Tut-Tut/Why King Tut is Still Fascinating by Casey Cep – An interesting article about the history of King Tut and the field of Egyptology, why King Tut still captures the imagination of people around the world, and how to grapple with the colonialist origins of Egyptology and decolonizing the field today. I would love to read something, article or book, that goes more in depth, because the colonialism inherent in the discovery of Tut’s tomb always horrified me, even as I was interested in learning more about the history. What Carter did to Tut’s mummy always makes my stomach turn.

Close Encounters/A Holocaust Survivor’s Hardboiled Science Fiction by Caleb Crain – I was fascinated by the conceit of Stanislaw Lem’s “Solaris” when I saw it used as an au setting for a fanfiction and further fascinated when I started reading it properly. It was dark and haunting, which is how I like my science fiction, frankly, and discovering that Lem was a Holocaust survivor made an awful lot of sense in terms of the book’s themes and musing on humanity and this article digs even more into that. This is a really great biographical sketch of Lem and his works and if you have even a passing interest in Lem’s books I’d recommend it. 

In Progress: 

The Wilds Beyond the Witchlight – My players have made it through the first chapter! We have left the Witchlight Carnival and moved into the Feywild, specifically the first splinter realm within Prismeer, Hither. This chapter is more complicated than the first, but is also a bit more guided, which is good for me the DM, because it means that I can actually make proper session plans now. The first chapter was very much a free for all exploration time at a carnival, so there was minimal prep I could do, which drove me a bit bonkers.

Sealed with Honey by the Magpie Artists’ Ensemble – This should have been included with the last list too, but it completely slipped my mind, due, in part, to it’s nontraditional story telling method. “Sealed with Honey” is a completely epistolary queer romance set in the 19th century. Simon Ward and Gabriel Shaw, two young men, one in England and the other in France, strike up a correspondence after an introduction from Simon’s sister. The story is entirely told though letters that get mailed out on a twice monthly basis. The first letters went out late last year and it’s been a delight getting the letters in the mail and seeing new and tantalizing details revealed. 

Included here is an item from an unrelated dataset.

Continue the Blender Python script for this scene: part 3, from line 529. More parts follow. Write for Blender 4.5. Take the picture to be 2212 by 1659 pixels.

There’s no way to pick up the story at the moment, but I believe there was talk about offering the story as a bundle once the initial run was completed. Information about the ongoing story can be found on the “Sealed with Honey” Kickstarter page.  

Different Loving: The World of Sexual Dominance & Submission edited by Gloria G. Brame, William D. Brame and Jon Jacobs – This book is an interview collection about, as the title implies, more BDSM stuff. It’s another older one, so, as with “SM 101,” certain aspects have changed. I’ve only just made it through the introduction though, and it does look promising, but I have had to put the book on hold while I do some other research reading for a short story I’m working on. 

The Maltese Falcon by Dashiell Hammett – A classic detective novel that I have long wanted to read. I love the movie and I love the old Sam Spade radio drama. I wasn’t prepared to be punched in the face on page four by the line “Her body was erect and high-breasted, her legs long, her hands and feet narrow.” I was expecting some sexism because it’s typical of the genre and of 1929, but this really just sent me.